> **Problem**:
Take the lines of the data below from the very first through the line containing "scene.camera = cam" and output them exactly, pictures excluded.
==*==
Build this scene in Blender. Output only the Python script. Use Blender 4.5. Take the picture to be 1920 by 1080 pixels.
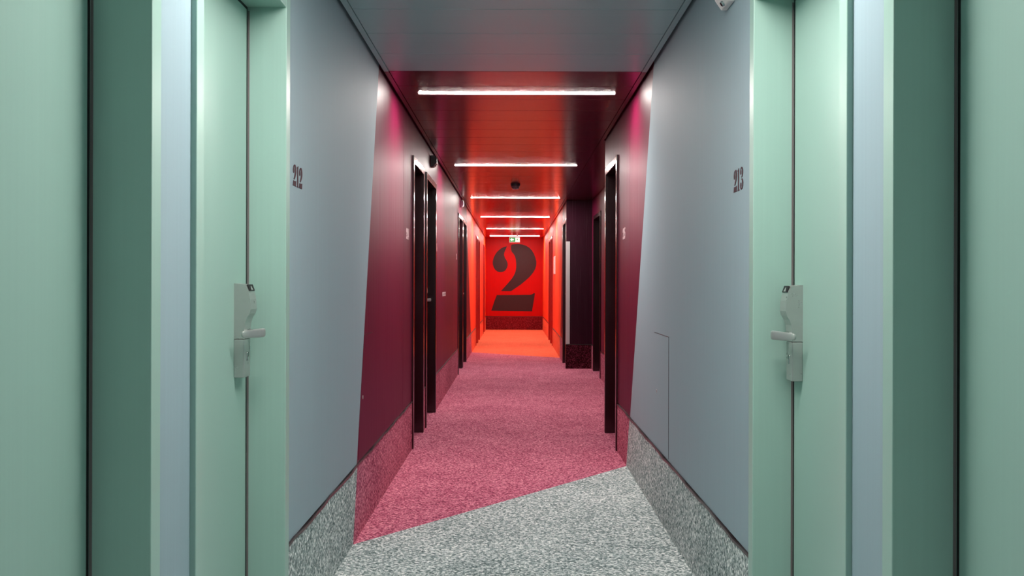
import bpy, bmesh, math, random
from mathutils import Vector, Matrix
from mathutils.geometry import tessellate_polygon

# ------------------------------------------------------------------ reset
for o in list(bpy.data.objects):
    bpy.data.objects.remove(o, do_unlink=True)
scene = bpy.context.scene
COL = scene.collection
random.seed(4)

# ------------------------------------------------------------------ camera
F_PX = 1750.0                       # focal length in pixels of a 1920 px frame
cam_d = bpy.data.cameras.new('camera')
cam = bpy.data.objects.new('camera', cam_d)
COL.objects.link(cam)
cam_d.sensor_width = 36.0
cam_d.lens = 36.0 * F_PX / 1920.0
cam_d.shift_x = -4.0 / 1920.0
cam_d.shift_y = -8.5 / 1920.0
cam_d.clip_start = 0.05
cam.location = (0.0, 0.0, 1.2)
cam.rotation_euler = (math.radians(90), -0.0028, 0.0)
scene.camera = cam

# ------------------------------------------------------------------ world, exposure
world = bpy.data.worlds.new('corridor_world')
scene.world = world
world.use_nodes = True
world.node_tree.nodes['Background'].inputs[0].default_value = (0, 0, 0, 1)
world.node_tree.nodes['Background'].inputs[1].default_value = 0.0
vs = scene.view_settings
vs.view_transform = 'Standard'
vs.look = 'None'
vs.gamma = 1.0
vs.use_curve_mapping = False
vs.exposure = 0.14
LAMP = 230.0                        # emission of the linear ceiling lights
LAMP_COL = (1.0, 0.92, 0.87)

# ------------------------------------------------------------------ dimensions
WL, WR = 0.739, 0.746               # wall planes left and right of the camera
HC = 2.37                           # ceiling
YB, YE = -4.2, 24.25                # rear and far end of the corridor
BB = 0.335                          # top of the carpet skirting
A0, A1, WA = 7.66, 13.18, 1.10      # recess in the right-hand wall
PROUD = 0.014                       # door frames stand proud of the wall
LEAF = 0.109                        # door leaf sits this far behind the wall plane
FW = 0.05                           # frame face width
GAP = 0.013                         # shadow gap on the closing edge of a leaf
HD = 2.075                          # clear door height

# ------------------------------------------------------------------ materials
def srgb(r, g, b):
    def f(c):
        c /= 255.0
        return c / 12.92 if c <= 0.04045 else ((c + 0.055) / 1.055) ** 2.4
    return (f(r), f(g), f(b), 1.0)

def lin(r, g, b):
    return (r, g, b, 1.0)

def base_mat(name):
    m = bpy.data.materials.new(name)
    m.use_nodes = True
    nt = m.node_tree
    return m, nt, nt.nodes['Principled BSDF']

def lacquer(name, col, rough=0.35, spec=0.5, streak=0.06, var=0.05, metallic=0.0, stretch=(90, 90, 1.2), bump=0.0, aniso=0.0, tangent=(0, 0, 1)):
    """painted panel: fine streaks in gloss and tone"""
    m, nt, p = base_mat(name)
    tc = nt.nodes.new('ShaderNodeTexCoord')
    mp = nt.nodes.new('ShaderNodeMapping')
    mp.inputs['Scale'].default_value = stretch
    nz = nt.nodes.new('ShaderNodeTexNoise')
    nz.inputs['Scale'].default_value = 1.0
    nz.inputs['Detail'].default_value = 4.0
    nt.links.new(tc.outputs['Object'], mp.inputs['Vector'])
    nt.links.new(mp.outputs['Vector'], nz.inputs['Vector'])
    r = nt.nodes.new('ShaderNodeMapRange')
    r.inputs['From Min'].default_value = 0.3
    r.inputs['From Max'].default_value = 0.7
    r.inputs['To Min'].default_value = max(0.02, rough - streak)
    r.inputs['To Max'].default_value = rough + streak
    nt.links.new(nz.outputs['Fac'], r.inputs['Value'])
    nt.links.new(r.outputs['Result'], p.inputs['Roughness'])
    cr = nt.nodes.new('ShaderNodeValToRGB')
    cr.color_ramp.elements[0].position = 0.3
    cr.color_ramp.elements[1].position = 0.7
    cr.color_ramp.elements[0].color = tuple(c * (1 - var) for c in col[:3]) + (1,)
    cr.color_ramp.elements[1].color = tuple(min(1, c * (1 + var)) for c in col[:3]) + (1,)
    nt.links.new(nz.outputs['Fac'], cr.inputs['Fac'])
    nt.links.new(cr.outputs['Color'], p.inputs['Base Color'])
    p.inputs['Specular IOR Level'].default_value = spec
    p.inputs['Metallic'].default_value = metallic
    if aniso:
        tv = nt.nodes.new('ShaderNodeCombineXYZ')
        for i in range(3): tv.inputs[i].default_value = tangent[i]
        p.inputs['Anisotropic'].default_value = aniso
        nt.links.new(tv.outputs[0], p.inputs['Tangent'])
    if bump:
        b = nt.nodes.new('ShaderNodeBump')
        b.inputs['Strength'].default_value = bump
        b.inputs['Distance'].default_value = 0.002
        nt.links.new(nz.outputs['Fac'], b.inputs['Height'])
        nt.links.new(b.outputs['Normal'], p.inputs['Normal'])
    return m

def plain(name, col, rough=0.5, metallic=0.0, spec=0.5):
    return lacquer(name, col, rough, spec, streak=0.03, var=0.03, metallic=metallic, stretch=(40, 40, 40))

def carpet(name, dark, mid, light, sc=75.0):
    """flecked loop pile"""
    m, nt, p = base_mat(name)
    tc = nt.nodes.new('ShaderNodeTexCoord')
    nz = nt.nodes.new('ShaderNodeTexNoise')
    nz.inputs['Scale'].default_value = sc
    nz.inputs['Detail'].default_value = 3.0
    nz.inputs['Roughness'].default_value = 0.65
    vo = nt.nodes.new('ShaderNodeTexVoronoi')
    vo.inputs['Scale'].default_value = sc * 1.5
    big = nt.nodes.new('ShaderNodeTexNoise')
    big.inputs['Scale'].default_value = 2.2
    big.inputs['Detail'].default_value = 3.0
    for n in (nz, vo, big):
        nt.links.new(tc.outputs['Object'], n.inputs['Vector'])
    sep = nt.nodes.new('ShaderNodeSeparateColor')
    nt.links.new(vo.outputs['Color'], sep.inputs['Color'])
    mx = nt.nodes.new('ShaderNodeMix')
    mx.inputs[0].default_value = 0.38
    nt.links.new(nz.outputs['Fac'], mx.inputs[2])
    nt.links.new(sep.outputs['Red'], mx.inputs[3])
    ad = nt.nodes.new('ShaderNodeMath')
    ad.operation = 'MULTIPLY_ADD'
    ad.inputs[1].default_value = 0.16
    nt.links.new(big.outputs['Fac'], ad.inputs[0])
    nt.links.new(mx.outputs[0], ad.inputs[2])
    cr = nt.nodes.new('ShaderNodeValToRGB')
    e = cr.color_ramp.elements
    e[0].position, e[0].color = 0.38, dark
    e[1].position, e[1].color = 0.82, light
    k = e.new(0.58)
    k.color = mid
    nt.links.new(ad.outputs[0], cr.inputs['Fac'])
    nt.links.new(cr.outputs['Color'], p.inputs['Base Color'])
    p.inputs['Roughness'].default_value = 0.95
    p.inputs['Specular IOR Level'].default_value = 0.1
    b = nt.nodes.new('ShaderNodeBump')
    b.inputs['Strength'].default_value = 0.5
    b.inputs['Distance'].default_value = 0.006
    nt.links.new(mx.outputs[0], b.inputs['Height'])
    nt.links.new(b.outputs['Normal'], p.inputs['Normal'])
    return m

def glow(name, col, strength):
    m, nt, p = base_mat(name)
    p.inputs['Base Color'].default_value = tuple(col[:3]) + (1,)
    p.inputs['Emission Color'].default_value = tuple(col[:3]) + (1,)
    p.inputs['Emission Strength'].default_value = strength
    return m

M = {}
M['grey_wall'] = lacquer('blue_grey_panel', lin(0.285, 0.385, 0.43), 0.64, 0.10, 0.04, 0.03, aniso=0.5)
M['wine_wall'] = lacquer('burgundy_panel', lin(0.115, 0.0045, 0.028), 0.46, 0.09, 0.04, 0.05, stretch=(160, 160, 1.5), aniso=0.3)
M['fire_wall'] = lacquer('orange_red_panel', lin(0.84, 0.075, 0.020), 0.50, 0.10, 0.05, aniso=0.3)
M['red_wall'] = lacquer('red_end_panel', lin(0.44, 0.0025, 0.002), 0.35, 0.10, 0.04)
M['plum_wall'] = lacquer('dark_plum_panel', lin(0.024, 0.002, 0.009), 0.25, 0.3, 0.04)
M['mint'] = lacquer('mint_lacquer', lin(0.298, 0.462, 0.408), 0.40, 0.36, 0.03, 0.02)
M['maroon'] = lacquer('dark_maroon_lacquer', lin(0.020, 0.0012, 0.004), 0.22, 0.6, 0.03)
M['red_door'] = lacquer('red_lacquer', lin(0.42, 0.010, 0.006), 0.26, 0.5, 0.03)
M['grey_ceiling'] = lacquer('blue_grey_ceiling_metal', lin(0.36, 0.50, 0.52), 0.26, 0.12, 0.01, 0.008, stretch=(1.0, 60, 60))
M['wine_ceiling'] = lacquer('burgundy_ceiling_metal', lin(0.085, 0.006, 0.016), 0.20, 0.8, 0.012, 0.03, stretch=(1.0, 60, 60))
M['red_ceiling'] = lacquer('red_ceiling_metal', lin(0.45, 0.012, 0.008), 0.20, 0.7, 0.012, 0.03, stretch=(1.0, 60, 60))
M['grey_carpet'] = carpet('grey_fleck_carpet', lin(0.09, 0.13, 0.13), lin(0.36, 0.43, 0.43), lin(0.95, 0.97, 0.95))
M['pink_carpet'] = carpet('pink_fleck_carpet', lin(0.17, 0.020, 0.055), lin(0.50, 0.110, 0.190), lin(0.88, 0.36, 0.44))
M['fire_carpet'] = carpet('orange_fleck_carpet', lin(0.55, 0.09, 0.04), lin(0.80, 0.15, 0.065), lin(0.95, 0.26, 0.13))
M['dark_carpet'] = carpet('dark_wine_fleck_carpet', lin(0.016, 0.001, 0.003), lin(0.030, 0.002, 0.006), lin(0.20, 0.03, 0.06))
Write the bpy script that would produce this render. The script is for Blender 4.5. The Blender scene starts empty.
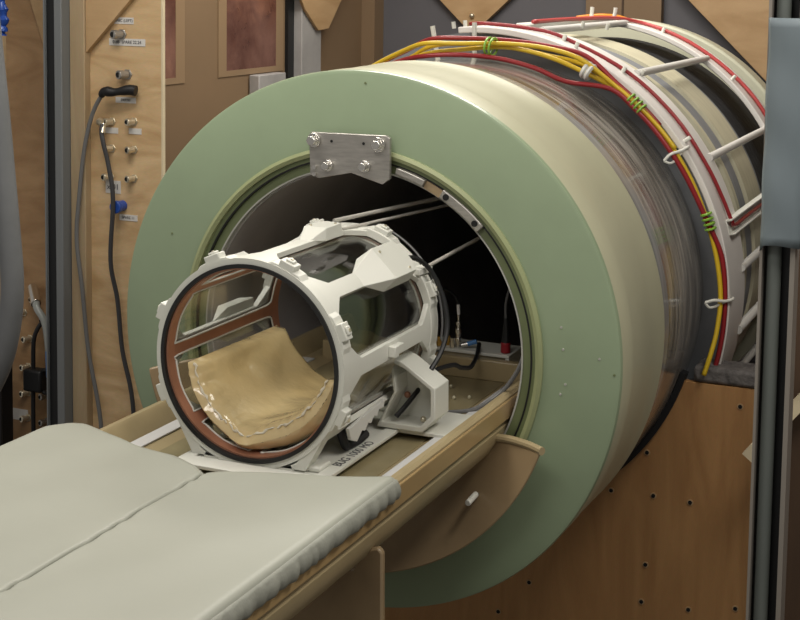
==*==
> **Finished exercise**:
Build this scene in Blender. Output only the Python script. Use Blender 4.5. Take the picture to be 1920 by 1080 pixels.
import bpy, bmesh, math, random
from mathutils import Vector, Matrix
from mathutils.geometry import tessellate_polygon

# ------------------------------------------------------------------ reset
for o in list(bpy.data.objects):
    bpy.data.objects.remove(o, do_unlink=True)
scene = bpy.context.scene
COL = scene.collection
random.seed(4)

# ------------------------------------------------------------------ camera
F_PX = 1750.0                       # focal length in pixels of a 1920 px frame
cam_d = bpy.data.cameras.new('camera')
cam = bpy.data.objects.new('camera', cam_d)
COL.objects.link(cam)
cam_d.sensor_width = 36.0
cam_d.lens = 36.0 * F_PX / 1920.0
cam_d.shift_x = -4.0 / 1920.0
cam_d.shift_y = -8.5 / 1920.0
cam_d.clip_start = 0.05
cam.location = (0.0, 0.0, 1.2)
cam.rotation_euler = (math.radians(90), -0.0028, 0.0)
scene.camera = cam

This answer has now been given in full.